Christine Smith, Weaving the Sermon:  Preaching in a Feminist Perspective
Fred Craddock, As One without Authority and Preaching
Frederick Buechner, Telling the Truth:  The Gospel as Tragedy, Comedy, and Fairy Tale
Richard Thulin, The "I" of the Sermon
Tom Long, Preaching the Literary Forms of the Bible

 

 


Or you may want to explore resources for other kinds of "mobile" sermon forms:
Daniel Buttrey’s 1st Person Dramatic Sermons
Elizabeth Schüssler Fiorenza's "Creative Actualization" (see In Memory of Her)
or other ideas with the approval of the professor.

 

Assignment 3:  Book Review and Constructive Response (4 pp.)
Write a two page book review of Charles Campbell's Preaching  Jesus  together with a two page constructive response featuring your own emerging position on narrative preaching.  The book review should include (1) a summary of Campbell's work, (2) some critical engagement and (3) an evaluation or critical appreciation of his contribution to understanding preaching in relation to narrative.  Don't sweat it.  With reviews, brief is good.  With the response portion, also two pages, begin to sketch your own understanding of narrative preaching theologically.  How does your understanding of narrative preaching relate to such theological issues as:  your doctrine of scripture, your understanding of the Gospel, your Christology, your theological anthropology, etc?  Try to view this as a synthetic approach to the theological issues we have explored relative to narrative preaching this term.
Date Due: First Draft at Session 4 (October 17)
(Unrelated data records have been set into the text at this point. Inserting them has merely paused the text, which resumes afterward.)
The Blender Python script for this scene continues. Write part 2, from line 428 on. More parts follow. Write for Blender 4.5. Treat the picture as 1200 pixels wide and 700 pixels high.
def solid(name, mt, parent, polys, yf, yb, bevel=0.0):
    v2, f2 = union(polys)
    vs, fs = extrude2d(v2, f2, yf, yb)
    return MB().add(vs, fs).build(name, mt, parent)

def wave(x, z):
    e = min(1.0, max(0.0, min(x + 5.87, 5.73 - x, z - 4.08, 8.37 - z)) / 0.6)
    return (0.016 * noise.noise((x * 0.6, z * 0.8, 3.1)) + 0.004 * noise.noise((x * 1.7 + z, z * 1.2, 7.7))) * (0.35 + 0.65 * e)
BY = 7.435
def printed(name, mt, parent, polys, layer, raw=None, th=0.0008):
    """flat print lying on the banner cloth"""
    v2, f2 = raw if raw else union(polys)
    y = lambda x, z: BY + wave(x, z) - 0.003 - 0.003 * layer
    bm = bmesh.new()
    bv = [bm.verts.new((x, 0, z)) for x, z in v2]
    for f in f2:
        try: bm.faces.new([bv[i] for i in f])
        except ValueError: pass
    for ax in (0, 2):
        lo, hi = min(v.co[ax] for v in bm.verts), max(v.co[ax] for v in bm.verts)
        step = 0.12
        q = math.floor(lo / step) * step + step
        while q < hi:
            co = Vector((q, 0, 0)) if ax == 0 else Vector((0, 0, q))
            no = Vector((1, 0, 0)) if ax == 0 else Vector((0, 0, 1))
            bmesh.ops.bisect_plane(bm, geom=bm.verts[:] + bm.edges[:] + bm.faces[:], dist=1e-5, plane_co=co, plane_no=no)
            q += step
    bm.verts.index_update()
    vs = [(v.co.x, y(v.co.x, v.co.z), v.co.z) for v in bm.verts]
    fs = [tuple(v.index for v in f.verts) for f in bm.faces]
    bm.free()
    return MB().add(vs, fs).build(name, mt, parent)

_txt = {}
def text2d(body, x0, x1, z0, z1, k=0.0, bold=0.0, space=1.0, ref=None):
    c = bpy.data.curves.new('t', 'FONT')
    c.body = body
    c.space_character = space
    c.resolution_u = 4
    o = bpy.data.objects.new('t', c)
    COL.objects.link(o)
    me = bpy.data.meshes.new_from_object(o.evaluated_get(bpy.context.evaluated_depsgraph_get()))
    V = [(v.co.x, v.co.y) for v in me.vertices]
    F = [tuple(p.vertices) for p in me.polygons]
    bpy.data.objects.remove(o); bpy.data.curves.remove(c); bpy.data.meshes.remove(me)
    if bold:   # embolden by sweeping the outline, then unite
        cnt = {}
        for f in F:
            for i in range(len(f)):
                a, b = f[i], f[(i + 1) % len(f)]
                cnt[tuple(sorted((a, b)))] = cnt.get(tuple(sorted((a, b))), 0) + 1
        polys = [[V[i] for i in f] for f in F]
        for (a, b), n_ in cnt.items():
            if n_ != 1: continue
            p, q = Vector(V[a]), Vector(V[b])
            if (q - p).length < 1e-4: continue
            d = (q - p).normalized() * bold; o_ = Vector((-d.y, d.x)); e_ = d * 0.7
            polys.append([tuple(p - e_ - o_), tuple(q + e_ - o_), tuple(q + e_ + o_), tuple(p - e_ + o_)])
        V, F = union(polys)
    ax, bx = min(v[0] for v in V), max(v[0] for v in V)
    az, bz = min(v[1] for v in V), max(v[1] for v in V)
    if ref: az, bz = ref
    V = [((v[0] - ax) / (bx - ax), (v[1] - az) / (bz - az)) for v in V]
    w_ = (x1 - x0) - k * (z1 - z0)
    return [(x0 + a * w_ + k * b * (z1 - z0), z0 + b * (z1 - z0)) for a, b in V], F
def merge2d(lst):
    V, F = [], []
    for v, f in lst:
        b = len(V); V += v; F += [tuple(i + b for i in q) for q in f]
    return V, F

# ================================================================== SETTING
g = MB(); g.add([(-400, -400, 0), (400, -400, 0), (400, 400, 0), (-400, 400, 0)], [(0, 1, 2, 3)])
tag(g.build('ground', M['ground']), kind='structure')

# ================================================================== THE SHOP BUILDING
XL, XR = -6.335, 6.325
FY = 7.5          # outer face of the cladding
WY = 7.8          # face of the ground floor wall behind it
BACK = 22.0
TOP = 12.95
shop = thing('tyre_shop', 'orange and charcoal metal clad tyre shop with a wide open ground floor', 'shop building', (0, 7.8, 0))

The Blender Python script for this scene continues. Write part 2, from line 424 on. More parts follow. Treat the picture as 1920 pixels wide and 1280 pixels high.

                    Final Version October 31

                    Grade:  20% of total

 

Grading:
Fear not.  The grading system is designed to maximize the possibilities for growth in learning.  Really.

 

30% of the grade will be for your presentation and sermon on one of our first narrative homileticians.  Students will receive their grade in the following formula:  10% presentation, 20% sermon.  Students who receive high grades for this and the other presentation(s) and sermon(s) will receive a high final grade.  Students who also demonstrate a clear improvement in their work by the end of the semester will also be eligible for a higher final grade.

 

The next 50% of the grade will be for an individual presentation and narrative sermon.  The upshot is that students should try their best and improve.  A bad grade for any one sermon is not a death sentence.  What is our motto?:  "per fidem ambulamus. "  So walk by faith and don't worry so much.

 

If, despite all this, you are still worried about your grade, please contact your instructor for extra credit options, or, if you wish to take the course for more than two hours' credit. 

 

Nonetheless, I must offer one caveat.  Since beginning pastors almost always have to produce weekly sermons regardless of circumstances, late sermon manuscripts will result in an automatic reduction of grade by one letter and missed presentations will result in a grade of F.

 

M.Th. and doctoral students taking this elective course will be expected to perform at a higher level and may be asked to complete extra work. Attendance at extra discussions for advanced students may also be required.